How to handle getting sucked out on
- Confirm you got the money in ahead. If yes, you played it right.
- Avoid immediately reviewing the hand while you are emotional. Come back to it later with a clear head.
- Take a short break if you feel tilt creeping in. One suck out should not cost you three good decisions afterward.
- Keep a results record. Seeing your favorites hold up over a large sample rebuilds the accurate picture.

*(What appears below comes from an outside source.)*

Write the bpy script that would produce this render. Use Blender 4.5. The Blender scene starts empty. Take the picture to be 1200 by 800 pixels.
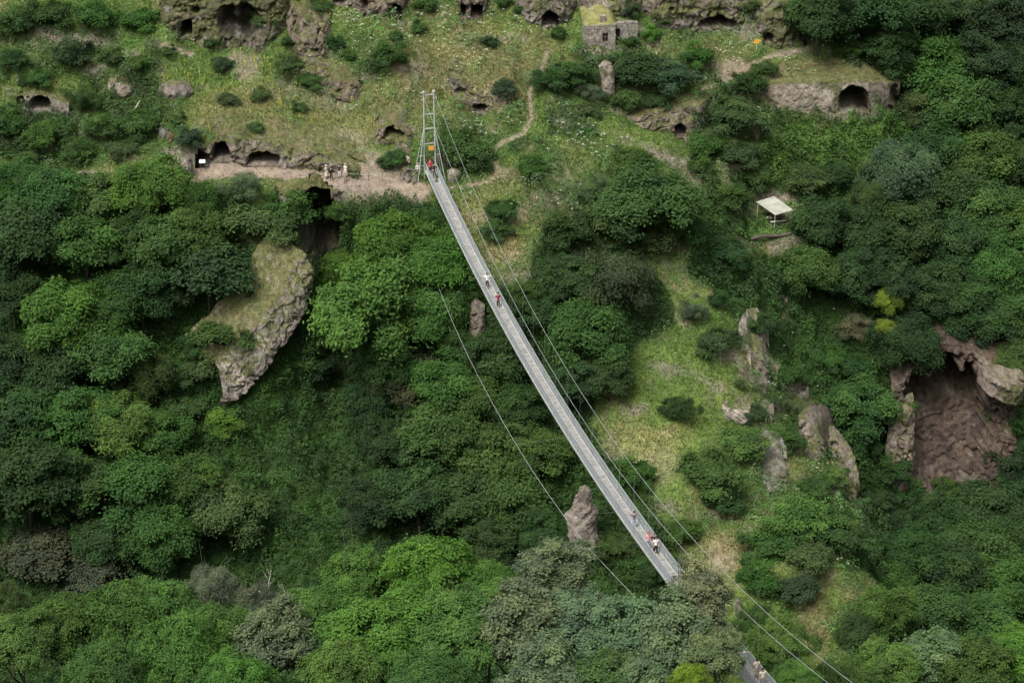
import bpy, bmesh, math, random
import numpy as np
from mathutils import Vector, Matrix

random.seed(7)
RNG = np.random.default_rng(7)
SC = bpy.context.scene
COL = SC.collection
CAMZ = 130.0
PITCH = math.radians(27.0)
CP, SP = math.cos(PITCH), math.sin(PITCH)
F = 70.0 / 36.0 * 1200.0          # focal length in photo pixels

# ------------------------------------------------------------------ camera geometry used for surveying the site
def slope_at(py):
    v = (np.asarray(py, float) - 400.0) / F
    return (SP + v * CP) / (CP - v * SP)

def ray_pt(px, py, Y):
    """world point seen at photo pixel (px,py) at horizontal distance Y"""
    u = (np.asarray(px, float) - 600.0) / F
    v = (np.asarray(py, float) - 400.0) / F
    Y = np.asarray(Y, float)
    k = Y / (CP - v * SP)
    return np.stack([u * k, Y + 0 * k, CAMZ - (SP + v * CP) * k], -1)

def to_pix(P):
    P = np.asarray(P, float)
    X, Y, Z = P[..., 0], P[..., 1], P[..., 2] - CAMZ
    dep = np.maximum(Y * CP - Z * SP, 1e-3)
    upc = Y * SP + Z * CP
    return 600 + F * X / dep, 400 - F * upc / dep

def slant(P):
    P = np.asarray(P, float)
    return float(P[1] * CP - (P[2] - CAMZ) * SP)

# ------------------------------------------------------------------ noise
def _hash(ix, iy, iz, seed):
    n = (ix.astype(np.int64) * 374761393 + iy.astype(np.int64) * 668265263 + iz.astype(np.int64) * 2147483647 + seed * 974634721) & 0xFFFFFFFF
    n = ((n ^ (n >> 13)) * 1274126177) & 0xFFFFFFFF
    n = n ^ (n >> 16)
    return (n & 0xFFFF) / 65535.0

def vnoise(P, seed=0):
    P = np.asarray(P, float)
    fl = np.floor(P)
    f = P - fl
    f = f * f * f * (f * (f * 6 - 15) + 10)
    ix, iy, iz = fl[..., 0], fl[..., 1], fl[..., 2]
    def h(a, b, c): return _hash(ix + a, iy + b, iz + c, seed)
    fx, fy, fz = f[..., 0], f[..., 1], f[..., 2]
    x00 = h(0,0,0) * (1-fx) + h(1,0,0) * fx
    x10 = h(0,1,0) * (1-fx) + h(1,1,0) * fx
    x01 = h(0,0,1) * (1-fx) + h(1,0,1) * fx
    x11 = h(0,1,1) * (1-fx) + h(1,1,1) * fx
    return ((x00 * (1-fy) + x10 * fy) * (1-fz) + (x01 * (1-fy) + x11 * fy) * fz) * 2 - 1

def fbm(P, octs=4, seed=0, gain=0.5):
    P = np.asarray(P, float)
    a, s, t = 1.0, np.zeros(P.shape[:-1]), 0.0
    for o in range(octs):
        s = s + a * vnoise(P, seed + o * 17)
        t += a
        a *= gain
        P = P * 2.03 + 11.7
    return s / t

def fbm2(X, Y, sc, octs=4, seed=0, gain=.5):
    return fbm(np.stack([np.asarray(X) / sc, np.asarray(Y) / sc, np.zeros_like(np.asarray(X, float)) + seed * 3.1], -1), octs, seed, gain)

def sstep(a, b, x):
    t = np.clip((x - a) / (b - a), 0, 1)
    return t * t * (3 - 2 * t)

# ------------------------------------------------------------------ terrain profiles: photo column -> [(photo row, distance)]
LEFT_TAIL = [(172,-127),(162,-123),(150,-113),(140,-106),(128,-101),(115,-96),(105,-90),(96,-86.2),(85,-84),(40,-45),(0,-3)]
MID_TAIL = [(171,-128),(162,-124),(150,-114),(140,-107),(128,-102),(115,-97),(105,-90.5),(96,-86.2),(85,-84),(40,-45),(0,-3)]
RIGHT_TAIL = [(142,-112),(135,-107),(125,-101.5),(115,-97),(105,-90.5),(96,-86.2),(85,-84),(40,-45),(0,-3)]
COLS = [
 (-260, LEFT_TAIL, [(-150,262),(0,246),(60,240),(130,232),(200,223),(300,213),(400,205),(500,198),(600,190),(660,185)]),
 (0,   LEFT_TAIL, [(-150,264),(0,246),(60,240),(105,234.5),(130,232.5),(150,230),(196,223.2),(212,220),(300,213),(400,205),(500,198),(600,190),(660,185)]),
 (120, LEFT_TAIL, [(-150,264),(0,245),(60,239.5),(100,235),(128,232.5),(150,229.5),(198,223.2),(214,220),(300,213),(400,206),(500,199),(600,190.5),(660,185)]),
 (225, LEFT_TAIL, [(-150,262),(0,243.5),(72,238),(100,235),(165,224),(200,222.8),(213,219.6),(240,217),(300,212),(400,207),(470,203),(600,192),(660,186)]),
 (300, LEFT_TAIL, [(-150,262),(0,244),(75,238),(165,224),(198,222.8),(212,219.5),(225,217.5),(260,215),(290,211),(380,204.5),(425,203),(470,202),(500,200.5),(600,192),(660,186)]),
 (350, LEFT_TAIL, [(-150,262),(0,245),(75,237),(150,227),(196,222.9),(212,219.5),(225,217.7),(240,217),(260,214.5),(300,210.5),(345,207.5),(372,206.8),(400,206.2),(480,202.5),(600,192),(660,185)]),
 (385, MID_TAIL, [(-150,264),(0,246),(100,235),(150,228),(197,223),(215,219.2),(224,218.8),(250,218.7),(300,218.4),(350,217.8),(410,214.2),(480,206.5),(600,191),(660,184.5)]),
 (450, MID_TAIL, [(-150,264),(0,246),(100,234),(140,229),(165,226.5),(197,223),(217,219.3),(230,218),(260,217),(300,214),(400,207),(500,199),(600,190),(660,184)]),
 (502, MID_TAIL, [(-150,264),(0,247),(100,234.5),(140,229.5),(165,227),(197,223.5),(222,219.5),(260,216.5),(300,213.5),(400,206),(500,198.5),(600,189.5),(660,183.5)]),
 (600, MID_TAIL, [(-150,266),(0,248),(60,240),(100,235),(200,223.5),(225,220),(260,215.5),(300,211.5),(400,204),(500,196.5),(600,188),(660,183)]),
 (700, MID_TAIL, [(-150,266),(0,249),(20,246),(55,243),(66,241.5),(120,234),(200,224),(300,212),(400,203),(500,194.5),(600,185),(660,179)]),
 (800, RIGHT_TAIL, [(-150,270),(0,250),(55,245),(120,236),(152,233),(200,227),(300,214.5),(340,209.5),(400,203),(500,193),(600,183),(660,176),(720,168),(790,155)]),
 (870, RIGHT_TAIL, [(-150,272),(0,250.5),(60,245),(95,241.5),(140,236),(200,229.5),(300,218),(400,206),(415,203.5),(490,197.5),(510,194),(600,183),(660,175),(720,166),(800,152)]),
 (915, RIGHT_TAIL, [(-150,274),(0,252),(60,246),(95,241.5),(132,239.5),(150,237),(240,229),(262,225.5),(300,222),(400,212.5),(480,204.5),(500,198.5),(560,190),(600,184.5),(660,175.5),(720,166),(800,152)]),
 (960, RIGHT_TAIL, [(-150,278),(0,256),(80,245.5),(100,242),(130,240.8),(150,239),(240,231),(300,225),(400,216),(500,208),(520,198),(600,187),(660,177.5),(720,168),(800,154)]),
 (1010, RIGHT_TAIL, [(-150,284),(0,264),(60,253),(95,244.5),(130,243),(150,241),(240,233),(300,227),(400,217.5),(500,210),(590,201),(615,188.5),(660,180),(720,171),(800,157)]),
 (1060, RIGHT_TAIL, [(-150,290),(0,270),(60,263),(130,252),(180,244),(240,236),(300,229),(400,218.5),(500,211.5),(600,203.5),(640,196),(720,180),(800,164)]),
 (1110, RIGHT_TAIL, [(-150,292),(0,274),(100,259),(180,248),(240,239.5),(300,231),(390,219.5),(480,214.5),(600,207),(640,200),(720,185),(800,168)]),
 (1200, RIGHT_TAIL, [(-150,292),(0,274),(100,259),(200,244),(300,229.5),(400,217.5),(450,214),(520,211.5),(600,204.5),(700,188),(800,170)]),
 (1460, RIGHT_TAIL, [(-150,290),(0,272),(100,257),(200,242),(300,228),(400,216),(520,208),(600,201),(700,186),(800,170)]),
]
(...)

- Reframe the loss as evidence you are seeking good spots, because you only get sucked out on when you were ahead.
The bottom line
A suck out is the price of admission for a game built on edges. You cannot be a favorite without occasionally being the favorite who loses. The winning approach is to keep putting money in ahead, protect your hands where you can, and let the long run do its work. Players who internalize this stop fearing the river and start focusing on the only thing they control, which is the quality of the decision.
Frequently asked
Is a suck out the same as a bad beat?
They are related but not identical. A suck out describes the action of an underdog hand catching up to win. A bad beat describes the losing player's experience of that outcome when they had a strong hand. Every bad beat involves a suck out, but not every suck out feels like a bad beat.
Does getting sucked out on mean I played badly?
No. If you got your money in ahead, you made a profitable decision. The card that beats you does not change the quality of the play. Good poker is about getting money in as a favorite as often as possible and accepting that the underdog wins sometimes.
How often does the favorite actually win?
It depends on the equity gap. A hand that is 80 percent to win still loses one time in five. Even a 95 percent favorite loses roughly one hand in twenty, so suck outs are a normal part of the math over many hands.